Cependant, contrairement à ce qui est allégué par les appelants, il leur appartient de rapporter la preuve du préjudice subi et du lien de causalité avec la faute imputée à la banque.

Il ressort des pièces versées aux débats que les biens commandés ont été livrés et installés le 2 novembre 2018 et les fonds remis par la banque au vendeur en exécution de l’attestation de fin de travaux-demande de financement qui a été signée par M. [L] le 2 novembre 2018 après avoir rempli de façon manuscrite les indications relatives à son identité, son adresse et la somme à débloquer au profit du vendeur, outre la mention ‘bon pour accord sans réserve’ précédant la date et sa signature, et qu’il a également apposé de façon manuscrite des croix sur les mentions relatives au fait qu’il certifie avoir disposé du délai légal de rétractation, qu’il accepte sans réserve la livraison des marchandises, qu’il constate expressément que tous les travaux et prestations qui devraient être effectués ont été pleinement réalisés et demande à la SA Cofidis de procéder au décaissement du crédit et en verser le montant directement entre les mains de la société, cette attestation étant suffisamment précise et détaillée.

Les appelants ne peuvent invoquer un préjudice lié à la perte des subventions et aides financières alors que cette éventuelle perte est liée à la faute du vendeur qui a commis un dol ainsi que l’a relevé le tribunal dans sa motivation, et non à l’absence de vérification du délai de rétractation sur le bon de commande par le prêteur. Il en est de même pour l’absence d’étude thermique, d’économie d’énergie, de garantie, d’assurance qui est en lien avec l’attitude dolosive du vendeur et qui ne concerne pas le prêteur, auquel aucune participation au dol ne peut être reprochée en l’absence de preuves. Ils sont tout aussi mal fondés à invoquer un préjudice lié à la remise des fonds directement par le prêteur au vendeur puisque cette remise s’est faite sur ordre donné par eux-mêmes à la banque et qu’ils restent seuls débiteurs du capital prêté, peu importe le fait que la SAS France Conseil Habitat a été placée en liquidation judiciaire, cette circonstance très largement postérieure à la remise des fonds ne pouvant être imputée à la banque. Il est en outre observé que contrairement à ce qui est allégué, il découle des dispositions non contestées du jugement que les appelants vont conserver l’installation dont il n’est ni allégué ni démontré qu’elle serait affectée de dysfonctionnements ou malfaçons.

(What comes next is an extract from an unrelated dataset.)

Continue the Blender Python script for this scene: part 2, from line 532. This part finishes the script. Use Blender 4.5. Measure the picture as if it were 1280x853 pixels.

Il découle de l’ensemble de ces éléments que les appelants ne rapportent pas la preuve d’un préjudice en lien avec la faute de la banque dans la remise des fonds, de sorte que le premier juge les a exactement condamnés à restituer à la banque le capital prêté, après déduction des mensualités déjà versées. Ils sont en conséquence déboutés de leurs demande de dispense de restitution du capital prêté et de remboursement des échéances déjà versées.

Sur l’article 700 du code de procédure civile et les dépens

M. et Mme [L], partie perdante, devront supporter les dépens d’appel et il est équitable qu’ils soient condamnés à verser à la SA Cofidis la somme de 2.000 euros au titre de l’article 700 du code de procédure civile et déboutés de leur propre demande de ce chef.

PAR CES MOTIFS :

LA COUR,

INFIRME le jugement en ce qu’il a dit qu’il ne peut être reproché à la SA Cofidis d’avoir commis une faute dans le déblocage des fonds ;

CONFIRME le jugement en ce qu’il a condamné solidairement M. [N] [L] et Mme [U] [F] épouse [L] à verser à la SA Cofidis la somme de 12.115,39 euros majorée des intérêts au taux légal à compter du jugement, au titre de la restitution du capital emprunté, déduction faite des échéances payées jusqu’au 10 août 2021 ;

Y ajoutant,

DEBOUTE M. [N] [L] et Mme [U] [F] épouse [L] de leurs demandes de dispense de restitution du capital prêté et de remboursement des échéances versées ;

DEBOUTE M. [N] [L] et Mme [U] [F] épouse [L] de leur demande au titre de l’article 700 du code de procédure civile ;

CONDAMNE M. [N] [L] et Mme [U] [F] épouse [L] à verser à la SA Cofidis la somme de 2.000 euros au titre de l’article 700 du code de procédure civile ;

CONDAMNE M. [N] [L] et Mme [U] [F] épouse [L] aux dépens d’appel.